When I battled God in Broadway Park (story context is when he actually forgave the police officer), this was what I was fighting against. So when people asked how I could forgive Drew, it wasn’t just that they couldn’t understand how I could turn loose the hurt. They didn’t understand how I could give up my payback, much less become friends with this guy.

I’ve had a lot of conversations with people, and I always tell them the same thing: You’ve got to get God in there. In life, everything is not to be avenged. That’s not ours to do anyway. Romans 12:19-21 says Do not take revenge, my dear friends, but leave room for God’s wrath, for it is written: “It is mine to avenge; I will repay,” says the Lord. On the contrary: “If your enemy is hungry, feed him; if he is thirsty, give him something to drink. In doing this, you will heap burning coals on his head.” Do not be overcome by evil, but overcome evil with good.

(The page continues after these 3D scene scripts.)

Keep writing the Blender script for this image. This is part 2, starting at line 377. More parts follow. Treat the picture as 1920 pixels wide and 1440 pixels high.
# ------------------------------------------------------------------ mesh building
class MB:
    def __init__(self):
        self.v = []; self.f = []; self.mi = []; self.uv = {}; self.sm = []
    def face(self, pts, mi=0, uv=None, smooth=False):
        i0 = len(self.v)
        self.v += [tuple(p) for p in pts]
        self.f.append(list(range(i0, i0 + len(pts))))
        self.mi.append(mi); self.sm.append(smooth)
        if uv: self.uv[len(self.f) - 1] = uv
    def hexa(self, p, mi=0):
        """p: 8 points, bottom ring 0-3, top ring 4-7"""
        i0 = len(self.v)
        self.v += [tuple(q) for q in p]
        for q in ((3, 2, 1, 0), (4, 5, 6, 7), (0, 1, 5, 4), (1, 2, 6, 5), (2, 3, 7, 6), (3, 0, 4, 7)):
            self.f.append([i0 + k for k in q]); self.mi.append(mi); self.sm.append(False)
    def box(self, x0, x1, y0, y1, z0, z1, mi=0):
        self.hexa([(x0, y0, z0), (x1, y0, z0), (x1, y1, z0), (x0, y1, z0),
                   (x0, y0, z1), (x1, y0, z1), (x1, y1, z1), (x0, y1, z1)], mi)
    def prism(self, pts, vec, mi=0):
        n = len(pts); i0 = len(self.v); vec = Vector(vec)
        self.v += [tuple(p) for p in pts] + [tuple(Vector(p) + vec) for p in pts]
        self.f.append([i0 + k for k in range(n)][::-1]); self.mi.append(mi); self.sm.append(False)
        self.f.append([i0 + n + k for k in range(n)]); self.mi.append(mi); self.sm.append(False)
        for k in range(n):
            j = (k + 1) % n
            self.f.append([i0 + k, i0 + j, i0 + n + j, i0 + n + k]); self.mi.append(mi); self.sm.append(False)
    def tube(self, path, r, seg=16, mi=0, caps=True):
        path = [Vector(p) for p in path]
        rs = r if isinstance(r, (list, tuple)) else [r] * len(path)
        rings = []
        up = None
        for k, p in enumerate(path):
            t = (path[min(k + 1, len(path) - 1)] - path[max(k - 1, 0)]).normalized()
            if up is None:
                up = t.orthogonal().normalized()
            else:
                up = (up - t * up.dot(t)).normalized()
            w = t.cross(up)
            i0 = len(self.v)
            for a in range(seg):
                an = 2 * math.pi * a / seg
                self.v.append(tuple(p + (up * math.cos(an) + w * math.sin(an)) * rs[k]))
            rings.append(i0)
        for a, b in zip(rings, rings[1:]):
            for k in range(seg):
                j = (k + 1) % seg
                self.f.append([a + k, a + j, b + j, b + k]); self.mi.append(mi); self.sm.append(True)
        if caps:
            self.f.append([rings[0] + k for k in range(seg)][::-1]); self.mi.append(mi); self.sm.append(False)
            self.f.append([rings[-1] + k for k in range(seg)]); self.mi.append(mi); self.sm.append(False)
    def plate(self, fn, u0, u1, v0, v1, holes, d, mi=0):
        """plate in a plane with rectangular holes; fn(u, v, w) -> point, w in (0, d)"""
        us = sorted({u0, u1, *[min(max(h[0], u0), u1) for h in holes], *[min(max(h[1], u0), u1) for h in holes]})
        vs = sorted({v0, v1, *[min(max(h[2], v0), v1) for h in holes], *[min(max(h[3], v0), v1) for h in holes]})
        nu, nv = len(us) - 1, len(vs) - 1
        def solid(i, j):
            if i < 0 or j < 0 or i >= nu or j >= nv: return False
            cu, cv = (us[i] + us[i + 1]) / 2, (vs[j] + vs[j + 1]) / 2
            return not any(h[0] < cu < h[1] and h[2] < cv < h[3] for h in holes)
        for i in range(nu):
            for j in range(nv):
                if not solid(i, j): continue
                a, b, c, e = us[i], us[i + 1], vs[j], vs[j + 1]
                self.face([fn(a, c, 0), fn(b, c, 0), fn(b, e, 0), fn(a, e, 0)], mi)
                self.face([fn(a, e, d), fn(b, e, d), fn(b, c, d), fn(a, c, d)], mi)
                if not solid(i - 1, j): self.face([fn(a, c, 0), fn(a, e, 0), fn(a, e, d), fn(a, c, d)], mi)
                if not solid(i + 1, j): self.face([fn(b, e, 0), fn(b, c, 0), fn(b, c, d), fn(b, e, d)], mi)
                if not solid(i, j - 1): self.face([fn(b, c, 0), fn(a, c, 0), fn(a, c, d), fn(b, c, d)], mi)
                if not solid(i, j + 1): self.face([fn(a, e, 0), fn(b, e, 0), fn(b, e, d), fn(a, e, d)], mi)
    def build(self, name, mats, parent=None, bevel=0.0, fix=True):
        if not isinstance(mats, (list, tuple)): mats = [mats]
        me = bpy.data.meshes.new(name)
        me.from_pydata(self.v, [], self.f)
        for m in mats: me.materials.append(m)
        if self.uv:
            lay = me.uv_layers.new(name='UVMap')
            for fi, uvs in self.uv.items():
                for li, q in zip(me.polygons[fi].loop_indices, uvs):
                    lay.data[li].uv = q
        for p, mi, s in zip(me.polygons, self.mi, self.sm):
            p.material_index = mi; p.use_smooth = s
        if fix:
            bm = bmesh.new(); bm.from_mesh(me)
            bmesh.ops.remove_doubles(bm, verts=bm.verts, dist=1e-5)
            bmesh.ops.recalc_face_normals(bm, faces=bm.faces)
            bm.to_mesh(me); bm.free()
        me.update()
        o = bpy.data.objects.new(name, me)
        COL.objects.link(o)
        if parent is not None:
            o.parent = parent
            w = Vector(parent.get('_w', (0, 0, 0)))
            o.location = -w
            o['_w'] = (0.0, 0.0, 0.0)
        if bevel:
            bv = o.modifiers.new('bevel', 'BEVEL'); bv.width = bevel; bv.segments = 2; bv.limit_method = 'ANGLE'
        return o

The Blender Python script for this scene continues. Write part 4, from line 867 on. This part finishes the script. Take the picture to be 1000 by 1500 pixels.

I told everyone that asked that I had to give everything over to God. I could not forgive Drew on my own, but God could do it. Some people looked at me as if these were just words. When I saw that look, I went even further. I told them to take a look at my life and the mess I made when I was in control and notice how change came when I surrendered to God’s control. I had those conversations while I still didn’t have a house of my own and after I moved into the house in which I now live. I wasn’t talking about a change in my circumstances but a change in me. I stopped being the angry, hurt, keep-to-himself man people had seen walking the back streets of Benton Harbor. When they see me now, they see a different me.

I’m free. But I didn’t do it. God did. Pp. 196-197.

Wow.

Jameel was so justified to live in unforgiveness. He lost so much from another man’s sin. But what changed his life was doing this brave act of forgiveness—and meaning it, living it. It changed his own life. Wow.

I’m so challenged by that. I haven’t had that big of a wrong done to me. But I’ve been wronged by this one evil person as well as some good-intentioned people who have hurt me deeply. I’m aware of these wrongs done to me not as me keeping a list but that the hurt is still there. This is what has shaken me about this book and I’m grateful for it. It is like I’m feeling these hurts again because I have not truly extended forgiveness—the vulnerable kind where I actually let it go—because I feel justified to give myself more time to work through to this vulnerable forgiveness. Giving it more time is another way of saying ignoring it. I’m justifying it because I have been justly wronged as I also know there will be no closure on this wrong. So what can change if I extend forgiveness? Me. As I’ve stated often on this blog, forgiveness is a journey. When I’m justifying my hurt I’m stuck on that journey.

I’m convicted of this. (Get the play on the word convicted here with the title of the book?!) This is my restart on my journey. I’m not to the end yet of forgiveness but as long as I cannot shake Jameel’s story I will be on that journey. I’m grateful.

What about you? Be brave as you restart this journey. May this story stick with you.